Alice Hoyle, head of PSHE at Highlands School in Enfield, says: “SRE is not an option; it is an imperative for all our children and young people who are growing up in an ever-sexualised environment fuelled by cynical marketing and the media. We have a duty to help our children to develop positive relationships and learn how to be safe.”

For example, Marianne’s school recently invited in the local unplanned pregnancy team to deliver a lesson that focused on feelings, not just of young women, but young men too. “We looked at what they might do - practical choices - after a class discussion and exploring feelings through role-play. Setting those kinds of experiences in context of a curriculum helps them with learning, where one-off activities may thrill them, but leave little behind,” she says.

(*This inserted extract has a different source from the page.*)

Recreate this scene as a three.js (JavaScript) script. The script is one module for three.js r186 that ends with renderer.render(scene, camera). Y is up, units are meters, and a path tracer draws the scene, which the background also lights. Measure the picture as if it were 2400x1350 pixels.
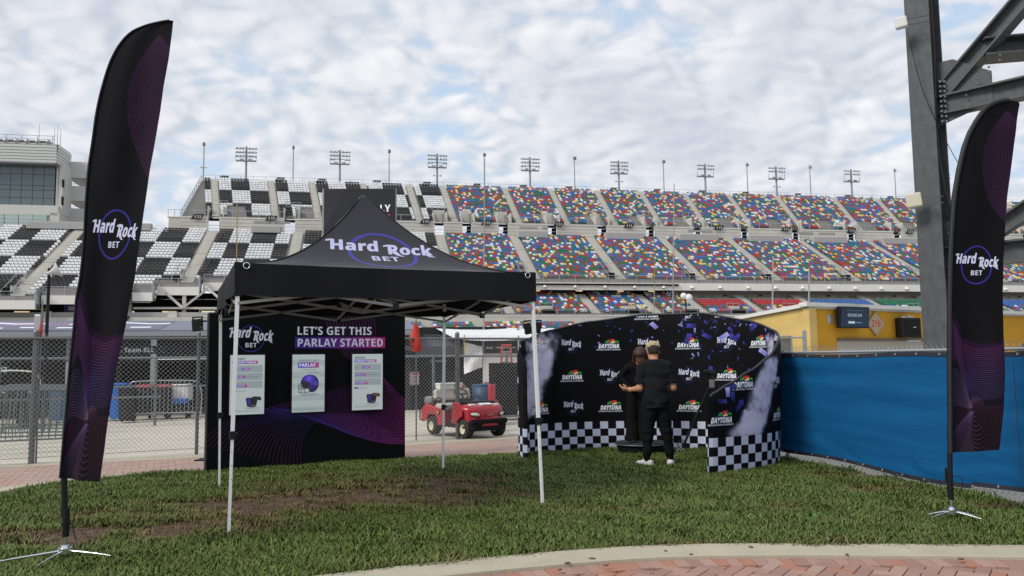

But how should teachers assess such a wide-ranging and emotionally charged subject area? Many worry that assessing PSHE is equivalent to testing a child’s personal development, rather than their learning of an academic subject. Yet once PSHE is statutory, it must be assessed.

Des says: “Assessment needs to look at the whole child, in the community as well as the school. The more a teacher knows about a child, the better. One size doesn’t fit all.” At Bartley Green, assessment uses not only self-reflection, peer assessment and teacher observation, but also annual trips to partnered schools in Dublin and Birmingham where classes make presentations on personal health using PowerPoints, role-play, posters and leaflets. Marianne adds: “Our outcomes are the same as Every Child Matters outcomes. We are always assessing for learning, because what’s important is not to judge a person, but how they can use PSHE to develop.” Some schools use end of term assessment booklets linked to the key concepts and process, when pupils have an individual assessment with their teacher.

“PSHE is not an option,” says Mick. “Children need to know how to manage their money, how to manage themselves, how to look after their bodies, and how to give themselves the best opportunities as they move towards adulthood.”